**GIVEN INFORMATION:**
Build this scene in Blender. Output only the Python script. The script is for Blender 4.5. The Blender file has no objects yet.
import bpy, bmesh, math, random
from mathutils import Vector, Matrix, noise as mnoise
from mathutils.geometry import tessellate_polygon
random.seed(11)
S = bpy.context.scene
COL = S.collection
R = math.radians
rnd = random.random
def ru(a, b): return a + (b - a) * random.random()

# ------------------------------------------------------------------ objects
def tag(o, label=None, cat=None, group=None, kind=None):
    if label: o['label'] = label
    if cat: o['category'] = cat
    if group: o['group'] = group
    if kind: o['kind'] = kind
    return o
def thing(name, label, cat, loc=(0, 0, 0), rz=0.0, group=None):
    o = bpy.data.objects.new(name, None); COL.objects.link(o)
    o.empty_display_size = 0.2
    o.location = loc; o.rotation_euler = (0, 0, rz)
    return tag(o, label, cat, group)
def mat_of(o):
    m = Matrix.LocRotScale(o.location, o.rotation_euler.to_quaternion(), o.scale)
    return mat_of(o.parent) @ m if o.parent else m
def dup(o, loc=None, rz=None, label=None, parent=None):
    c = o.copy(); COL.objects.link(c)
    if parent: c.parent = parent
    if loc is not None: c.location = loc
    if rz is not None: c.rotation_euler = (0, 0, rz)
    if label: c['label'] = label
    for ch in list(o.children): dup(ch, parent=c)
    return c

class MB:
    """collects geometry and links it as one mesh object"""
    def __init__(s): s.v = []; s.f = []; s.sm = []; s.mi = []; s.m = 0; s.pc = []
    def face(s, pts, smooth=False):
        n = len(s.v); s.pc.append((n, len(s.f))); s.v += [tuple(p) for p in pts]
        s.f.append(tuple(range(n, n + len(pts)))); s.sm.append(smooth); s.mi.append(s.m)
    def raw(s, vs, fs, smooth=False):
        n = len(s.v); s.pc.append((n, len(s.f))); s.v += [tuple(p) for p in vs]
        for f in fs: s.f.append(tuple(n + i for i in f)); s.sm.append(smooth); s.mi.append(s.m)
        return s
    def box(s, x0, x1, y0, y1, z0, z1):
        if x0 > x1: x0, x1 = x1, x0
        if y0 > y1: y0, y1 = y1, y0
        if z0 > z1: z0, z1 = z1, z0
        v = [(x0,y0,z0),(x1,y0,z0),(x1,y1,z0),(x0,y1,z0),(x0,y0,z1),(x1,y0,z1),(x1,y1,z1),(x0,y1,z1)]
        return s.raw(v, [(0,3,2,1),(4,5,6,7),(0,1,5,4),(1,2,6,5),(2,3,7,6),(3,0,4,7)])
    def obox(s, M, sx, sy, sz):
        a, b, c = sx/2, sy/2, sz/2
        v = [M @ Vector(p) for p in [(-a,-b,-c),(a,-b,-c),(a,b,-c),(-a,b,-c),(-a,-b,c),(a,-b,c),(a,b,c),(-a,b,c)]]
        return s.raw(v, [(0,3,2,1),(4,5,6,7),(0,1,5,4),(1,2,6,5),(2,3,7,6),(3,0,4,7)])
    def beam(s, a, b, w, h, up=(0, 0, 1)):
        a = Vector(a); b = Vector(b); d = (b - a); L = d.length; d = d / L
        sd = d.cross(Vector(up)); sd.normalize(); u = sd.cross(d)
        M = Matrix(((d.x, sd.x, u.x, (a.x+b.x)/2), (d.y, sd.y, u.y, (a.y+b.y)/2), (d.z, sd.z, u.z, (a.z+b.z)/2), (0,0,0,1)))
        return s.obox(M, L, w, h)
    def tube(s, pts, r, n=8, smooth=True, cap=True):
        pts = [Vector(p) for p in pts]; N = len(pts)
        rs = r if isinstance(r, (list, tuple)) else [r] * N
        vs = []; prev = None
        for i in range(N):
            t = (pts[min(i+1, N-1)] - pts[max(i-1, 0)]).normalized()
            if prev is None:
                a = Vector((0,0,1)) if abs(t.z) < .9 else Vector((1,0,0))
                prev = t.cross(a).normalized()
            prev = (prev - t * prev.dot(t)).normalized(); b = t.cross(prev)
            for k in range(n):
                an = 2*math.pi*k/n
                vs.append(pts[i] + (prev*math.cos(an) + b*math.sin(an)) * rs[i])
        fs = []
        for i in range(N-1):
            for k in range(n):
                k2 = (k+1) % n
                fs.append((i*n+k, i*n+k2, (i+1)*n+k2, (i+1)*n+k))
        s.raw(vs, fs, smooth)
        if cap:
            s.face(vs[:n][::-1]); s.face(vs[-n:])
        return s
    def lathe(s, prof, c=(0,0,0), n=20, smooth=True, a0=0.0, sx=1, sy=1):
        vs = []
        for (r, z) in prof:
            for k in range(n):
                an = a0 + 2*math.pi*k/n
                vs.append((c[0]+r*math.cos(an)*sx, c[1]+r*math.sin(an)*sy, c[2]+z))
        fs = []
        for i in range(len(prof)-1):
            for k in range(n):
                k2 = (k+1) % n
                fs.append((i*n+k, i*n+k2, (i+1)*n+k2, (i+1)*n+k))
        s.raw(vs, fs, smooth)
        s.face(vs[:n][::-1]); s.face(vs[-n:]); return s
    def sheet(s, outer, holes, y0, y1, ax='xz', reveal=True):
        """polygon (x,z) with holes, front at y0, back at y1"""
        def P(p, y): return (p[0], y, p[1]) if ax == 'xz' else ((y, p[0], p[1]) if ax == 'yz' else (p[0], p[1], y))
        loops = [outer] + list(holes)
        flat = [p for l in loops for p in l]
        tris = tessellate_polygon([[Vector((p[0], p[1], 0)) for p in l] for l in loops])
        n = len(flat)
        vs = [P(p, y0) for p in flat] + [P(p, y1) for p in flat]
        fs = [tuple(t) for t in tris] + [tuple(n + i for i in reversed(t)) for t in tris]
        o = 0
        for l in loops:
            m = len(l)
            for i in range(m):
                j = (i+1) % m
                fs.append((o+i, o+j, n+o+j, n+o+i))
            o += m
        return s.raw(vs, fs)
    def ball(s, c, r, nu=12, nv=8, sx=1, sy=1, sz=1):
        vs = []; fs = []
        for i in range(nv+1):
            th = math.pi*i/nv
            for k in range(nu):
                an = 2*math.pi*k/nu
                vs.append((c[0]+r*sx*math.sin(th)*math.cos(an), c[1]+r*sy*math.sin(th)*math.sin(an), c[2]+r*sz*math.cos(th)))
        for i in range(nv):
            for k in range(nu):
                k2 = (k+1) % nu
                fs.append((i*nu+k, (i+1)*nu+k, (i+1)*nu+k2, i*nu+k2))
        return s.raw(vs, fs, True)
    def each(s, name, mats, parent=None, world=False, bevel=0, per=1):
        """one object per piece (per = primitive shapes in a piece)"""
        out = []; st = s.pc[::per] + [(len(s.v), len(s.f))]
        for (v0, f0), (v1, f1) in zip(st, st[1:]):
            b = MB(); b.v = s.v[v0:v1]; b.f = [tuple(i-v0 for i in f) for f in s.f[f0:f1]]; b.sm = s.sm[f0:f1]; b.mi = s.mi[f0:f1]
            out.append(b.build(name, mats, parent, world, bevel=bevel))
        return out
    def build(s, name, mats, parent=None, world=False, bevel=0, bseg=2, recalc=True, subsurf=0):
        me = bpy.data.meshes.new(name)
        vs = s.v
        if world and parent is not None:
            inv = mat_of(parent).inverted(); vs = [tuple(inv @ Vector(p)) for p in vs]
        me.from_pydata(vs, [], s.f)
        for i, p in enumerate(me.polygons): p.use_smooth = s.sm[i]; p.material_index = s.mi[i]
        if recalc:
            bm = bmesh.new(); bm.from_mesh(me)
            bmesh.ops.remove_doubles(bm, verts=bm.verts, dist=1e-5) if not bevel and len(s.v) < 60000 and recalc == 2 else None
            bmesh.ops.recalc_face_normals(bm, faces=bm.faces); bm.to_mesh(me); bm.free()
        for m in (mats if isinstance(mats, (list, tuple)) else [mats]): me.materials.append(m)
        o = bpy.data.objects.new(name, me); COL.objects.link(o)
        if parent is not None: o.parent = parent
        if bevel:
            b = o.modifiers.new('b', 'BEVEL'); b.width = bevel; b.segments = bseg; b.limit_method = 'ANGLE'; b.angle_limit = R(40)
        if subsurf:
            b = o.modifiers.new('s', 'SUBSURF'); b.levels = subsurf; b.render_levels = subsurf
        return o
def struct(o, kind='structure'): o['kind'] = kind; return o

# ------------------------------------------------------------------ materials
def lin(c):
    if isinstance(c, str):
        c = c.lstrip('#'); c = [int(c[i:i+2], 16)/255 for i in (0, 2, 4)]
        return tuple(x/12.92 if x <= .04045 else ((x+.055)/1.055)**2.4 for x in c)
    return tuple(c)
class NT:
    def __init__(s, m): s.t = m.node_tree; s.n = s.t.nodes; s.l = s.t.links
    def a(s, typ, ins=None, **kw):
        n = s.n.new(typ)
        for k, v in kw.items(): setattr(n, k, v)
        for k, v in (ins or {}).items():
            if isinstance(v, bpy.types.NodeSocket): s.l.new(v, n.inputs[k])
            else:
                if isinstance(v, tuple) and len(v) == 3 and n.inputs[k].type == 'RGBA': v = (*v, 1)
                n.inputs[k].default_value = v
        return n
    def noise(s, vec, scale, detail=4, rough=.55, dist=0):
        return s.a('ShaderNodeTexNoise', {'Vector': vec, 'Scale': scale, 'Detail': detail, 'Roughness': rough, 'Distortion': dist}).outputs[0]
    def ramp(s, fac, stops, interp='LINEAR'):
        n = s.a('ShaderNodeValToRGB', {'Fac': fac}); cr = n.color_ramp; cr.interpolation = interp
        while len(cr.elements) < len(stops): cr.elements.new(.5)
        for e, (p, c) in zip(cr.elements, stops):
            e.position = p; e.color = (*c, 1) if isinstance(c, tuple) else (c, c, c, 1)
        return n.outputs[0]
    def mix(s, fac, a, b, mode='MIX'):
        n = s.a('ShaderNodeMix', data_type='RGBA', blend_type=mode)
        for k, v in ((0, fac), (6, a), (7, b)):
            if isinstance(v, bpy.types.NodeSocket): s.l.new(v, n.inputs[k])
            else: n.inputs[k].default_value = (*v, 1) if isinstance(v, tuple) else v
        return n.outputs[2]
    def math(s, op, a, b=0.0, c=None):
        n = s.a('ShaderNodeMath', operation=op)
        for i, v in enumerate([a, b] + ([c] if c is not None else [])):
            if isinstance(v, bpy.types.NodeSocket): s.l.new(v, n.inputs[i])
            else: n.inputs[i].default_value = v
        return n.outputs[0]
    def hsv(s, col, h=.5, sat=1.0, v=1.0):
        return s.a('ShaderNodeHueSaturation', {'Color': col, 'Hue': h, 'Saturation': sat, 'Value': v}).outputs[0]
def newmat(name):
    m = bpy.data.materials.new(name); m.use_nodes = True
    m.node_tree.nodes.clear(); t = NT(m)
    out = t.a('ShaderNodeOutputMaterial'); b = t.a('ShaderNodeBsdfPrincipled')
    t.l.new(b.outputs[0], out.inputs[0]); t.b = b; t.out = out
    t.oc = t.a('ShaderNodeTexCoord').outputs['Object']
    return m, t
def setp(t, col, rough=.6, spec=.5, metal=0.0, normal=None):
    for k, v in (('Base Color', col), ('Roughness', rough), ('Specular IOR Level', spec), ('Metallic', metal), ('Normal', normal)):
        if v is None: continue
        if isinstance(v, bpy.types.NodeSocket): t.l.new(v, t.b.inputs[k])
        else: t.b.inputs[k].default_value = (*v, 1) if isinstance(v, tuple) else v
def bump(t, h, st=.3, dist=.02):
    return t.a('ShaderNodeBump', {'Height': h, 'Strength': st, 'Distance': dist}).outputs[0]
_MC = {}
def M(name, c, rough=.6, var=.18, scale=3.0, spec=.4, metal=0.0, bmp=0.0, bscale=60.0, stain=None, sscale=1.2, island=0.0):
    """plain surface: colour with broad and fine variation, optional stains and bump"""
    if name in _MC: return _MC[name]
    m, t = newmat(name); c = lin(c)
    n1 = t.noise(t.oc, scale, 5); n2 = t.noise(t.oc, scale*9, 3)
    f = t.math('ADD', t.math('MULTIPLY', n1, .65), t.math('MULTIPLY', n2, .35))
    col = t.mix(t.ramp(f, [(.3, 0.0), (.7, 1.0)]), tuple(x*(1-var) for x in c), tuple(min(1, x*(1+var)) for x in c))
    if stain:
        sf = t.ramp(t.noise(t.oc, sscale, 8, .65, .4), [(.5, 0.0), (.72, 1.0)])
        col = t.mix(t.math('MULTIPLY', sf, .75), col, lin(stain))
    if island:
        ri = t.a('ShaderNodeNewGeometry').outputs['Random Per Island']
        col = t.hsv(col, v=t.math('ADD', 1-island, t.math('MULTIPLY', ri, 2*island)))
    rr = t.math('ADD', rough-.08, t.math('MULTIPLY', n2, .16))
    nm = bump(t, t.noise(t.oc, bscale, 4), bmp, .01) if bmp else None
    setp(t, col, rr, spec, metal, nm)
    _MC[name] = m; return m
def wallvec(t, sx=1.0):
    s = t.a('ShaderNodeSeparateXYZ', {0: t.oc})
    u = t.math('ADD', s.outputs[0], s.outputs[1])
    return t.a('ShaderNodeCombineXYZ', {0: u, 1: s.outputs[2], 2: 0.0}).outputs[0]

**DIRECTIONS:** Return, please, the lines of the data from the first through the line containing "def ru(a, b): return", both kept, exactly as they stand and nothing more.

**SOLUTION FOR THIS EXERCISE:**
Build this scene in Blender. Output only the Python script. The script is for Blender 4.5. The Blender file has no objects yet.
import bpy, bmesh, math, random
from mathutils import Vector, Matrix, noise as mnoise
from mathutils.geometry import tessellate_polygon
random.seed(11)
S = bpy.context.scene
COL = S.collection
R = math.radians
rnd = random.random
def ru(a, b): return a + (b - a) * random.random()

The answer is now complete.